The reason the Clare v Galway game won’t be played on Bank Holiday Monday

Conan Doherty

Perhaps the emboldened GAA population is just enjoying sticking it to The Man. Perhaps they’re still, even after all the strifes, being persecuted.

The biggest problem with a lot of the issues that have surfaced this year is that they have been so avoidable. They’ve been so avoidable and it’s the normal, lay person suffering the consequences every time.

The latest is the fixing of the Clare and Galway replay for Thurles.

Over 51,000 hurling fanatics travelled from the west for Saturday evening’s thriller. They braved torrential roads and enjoyed game day under the pouring rain and, after what unfolded in that first semi-final, the demand for the second and final outing is even greater now.

The accommodation, however, less modest.

The demand goes up, the supply goes down.

So, despite murmurs that the game would be moved to headquarters from Thurles, the GAA are ploughing on.

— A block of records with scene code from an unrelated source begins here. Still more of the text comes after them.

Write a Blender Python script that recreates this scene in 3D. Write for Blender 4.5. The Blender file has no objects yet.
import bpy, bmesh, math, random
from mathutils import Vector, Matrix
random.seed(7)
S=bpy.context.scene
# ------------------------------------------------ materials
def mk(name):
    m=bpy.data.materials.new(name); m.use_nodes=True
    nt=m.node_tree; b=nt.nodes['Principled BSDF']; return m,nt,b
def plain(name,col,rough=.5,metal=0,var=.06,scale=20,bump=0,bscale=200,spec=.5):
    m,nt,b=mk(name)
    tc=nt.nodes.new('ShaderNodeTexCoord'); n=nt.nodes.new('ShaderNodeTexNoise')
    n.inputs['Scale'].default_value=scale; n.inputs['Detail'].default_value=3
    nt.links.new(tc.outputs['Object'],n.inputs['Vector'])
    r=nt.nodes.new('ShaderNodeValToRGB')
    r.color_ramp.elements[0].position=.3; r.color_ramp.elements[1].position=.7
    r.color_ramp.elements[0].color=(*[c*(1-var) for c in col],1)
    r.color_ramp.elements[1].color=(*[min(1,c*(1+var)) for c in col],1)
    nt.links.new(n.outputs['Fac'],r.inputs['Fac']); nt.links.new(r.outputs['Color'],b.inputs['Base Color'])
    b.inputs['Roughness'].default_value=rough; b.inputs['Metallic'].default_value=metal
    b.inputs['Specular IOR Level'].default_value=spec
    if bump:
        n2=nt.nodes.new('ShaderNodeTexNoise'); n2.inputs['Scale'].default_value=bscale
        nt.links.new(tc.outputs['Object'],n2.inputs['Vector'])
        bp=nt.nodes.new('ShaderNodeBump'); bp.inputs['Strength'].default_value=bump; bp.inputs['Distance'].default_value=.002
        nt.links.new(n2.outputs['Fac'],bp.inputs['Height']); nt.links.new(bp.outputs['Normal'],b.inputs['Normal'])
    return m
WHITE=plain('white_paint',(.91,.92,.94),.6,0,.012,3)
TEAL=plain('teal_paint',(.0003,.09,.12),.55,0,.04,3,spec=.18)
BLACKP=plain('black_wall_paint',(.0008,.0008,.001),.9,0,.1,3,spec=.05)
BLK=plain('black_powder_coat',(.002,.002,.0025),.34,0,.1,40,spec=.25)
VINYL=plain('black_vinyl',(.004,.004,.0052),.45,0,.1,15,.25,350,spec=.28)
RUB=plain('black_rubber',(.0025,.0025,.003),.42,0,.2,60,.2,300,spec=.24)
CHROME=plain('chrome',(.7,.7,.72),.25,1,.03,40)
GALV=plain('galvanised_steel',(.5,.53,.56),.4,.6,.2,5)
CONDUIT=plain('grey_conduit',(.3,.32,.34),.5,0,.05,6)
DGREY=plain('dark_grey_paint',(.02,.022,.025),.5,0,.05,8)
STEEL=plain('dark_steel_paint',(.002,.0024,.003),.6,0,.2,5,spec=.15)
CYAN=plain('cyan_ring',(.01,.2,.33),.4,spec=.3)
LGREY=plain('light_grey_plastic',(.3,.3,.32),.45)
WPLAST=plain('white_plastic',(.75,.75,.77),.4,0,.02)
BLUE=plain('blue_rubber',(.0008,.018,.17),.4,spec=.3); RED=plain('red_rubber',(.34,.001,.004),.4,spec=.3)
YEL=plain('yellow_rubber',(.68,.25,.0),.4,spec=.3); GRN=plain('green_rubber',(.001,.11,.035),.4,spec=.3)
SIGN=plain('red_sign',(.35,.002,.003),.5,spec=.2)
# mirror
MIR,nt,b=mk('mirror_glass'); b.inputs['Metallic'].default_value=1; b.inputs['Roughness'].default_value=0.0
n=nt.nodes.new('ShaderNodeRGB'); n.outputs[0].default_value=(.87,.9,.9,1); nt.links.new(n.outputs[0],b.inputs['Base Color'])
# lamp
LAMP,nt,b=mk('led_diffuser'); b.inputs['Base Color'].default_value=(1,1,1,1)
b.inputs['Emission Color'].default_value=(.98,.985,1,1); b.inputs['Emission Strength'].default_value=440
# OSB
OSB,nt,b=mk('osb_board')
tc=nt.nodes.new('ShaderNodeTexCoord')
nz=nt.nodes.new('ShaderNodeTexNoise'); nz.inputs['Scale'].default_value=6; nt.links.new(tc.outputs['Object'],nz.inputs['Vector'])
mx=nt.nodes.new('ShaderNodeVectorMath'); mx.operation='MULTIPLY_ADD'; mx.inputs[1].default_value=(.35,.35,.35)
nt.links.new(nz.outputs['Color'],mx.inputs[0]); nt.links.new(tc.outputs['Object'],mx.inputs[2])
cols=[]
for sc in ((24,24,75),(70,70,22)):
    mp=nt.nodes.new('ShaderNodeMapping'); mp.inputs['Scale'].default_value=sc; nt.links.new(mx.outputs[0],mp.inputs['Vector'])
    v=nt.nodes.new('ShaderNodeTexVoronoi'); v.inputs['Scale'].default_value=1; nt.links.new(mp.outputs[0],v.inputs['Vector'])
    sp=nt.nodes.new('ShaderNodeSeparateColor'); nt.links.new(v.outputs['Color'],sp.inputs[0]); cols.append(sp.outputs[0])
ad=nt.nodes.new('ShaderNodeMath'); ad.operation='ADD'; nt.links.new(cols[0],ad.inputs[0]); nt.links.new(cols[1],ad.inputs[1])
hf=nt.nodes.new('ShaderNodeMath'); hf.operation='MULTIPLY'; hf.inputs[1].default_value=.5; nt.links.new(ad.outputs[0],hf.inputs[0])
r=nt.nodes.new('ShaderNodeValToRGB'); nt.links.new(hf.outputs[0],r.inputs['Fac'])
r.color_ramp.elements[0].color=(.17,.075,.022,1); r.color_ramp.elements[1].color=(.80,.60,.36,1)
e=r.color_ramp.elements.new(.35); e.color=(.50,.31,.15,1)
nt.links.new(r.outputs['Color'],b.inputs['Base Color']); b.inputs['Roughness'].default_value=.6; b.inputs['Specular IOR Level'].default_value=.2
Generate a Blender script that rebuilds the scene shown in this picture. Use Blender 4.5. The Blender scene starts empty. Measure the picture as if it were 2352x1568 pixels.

If the match was to take place on Saturday, it’d clash with the Galway footballers’ home Super 8 game.

If it was on Sunday – which it is – it can’t be played at Croke Park because Dublin footballers are playing there – in their home venue, back to another problem.

So all that brought people to the next logical question. Why not the Monday? Why not the Bank Holiday Monday at Croker?

Clarifying that query for Clare FM, the GAA explained that they avoid Bank Holiday fixtures if they can.

“We don’t use Bank Holidays unless we have to because of traffic etc. Also, it’s not a Bank Holiday in the north.”

There would, of course, be interest from Gaels in the north to attend such games and if they were deprived that opportunity – Monday isn’t a Bank Holiday in six counties – there’s another grievance to deal with.

But the fact that Clare and Galway natives are being deprived is a more pressing matter right now and, as sound as it is for the GAA to consider the north, they didn’t seem to care too much last year when Roscommon and Mayo were sent to Croke Park on the Bank Holiday Monday.

Besides, those from Derry, Antrim, Armagh, Down, Tyrone and Fermanagh would have a tough enough task, like everyone else, getting a ticket for Thurles.

The GAA might argue that they had to use the Monday last year in the Mayo/Roscommon instance because Dublin played Monaghan on the Saturday and an All-Ireland semi-final in the hurling took place on the Sunday.

But just over 39,000 people made the journey from Roscommon and Mayo for the match on the Monday so it wasn’t, as the excuse would presumably suggest, a necessity.

Inconsistencies with the administration won’t come as a great deal of a surprise to many but the biggest slap in the face is that none of the decision-makers seem to understand that they should “have to” move the game to the Monday in this case anyway because the current venue cannot satisfy the demand.

More people – your people – want to watch the game than is being allowed and there’s an alternative available. More people will be screwed over than there needs to be.

If that isn’t a reason to “have to” act, what is?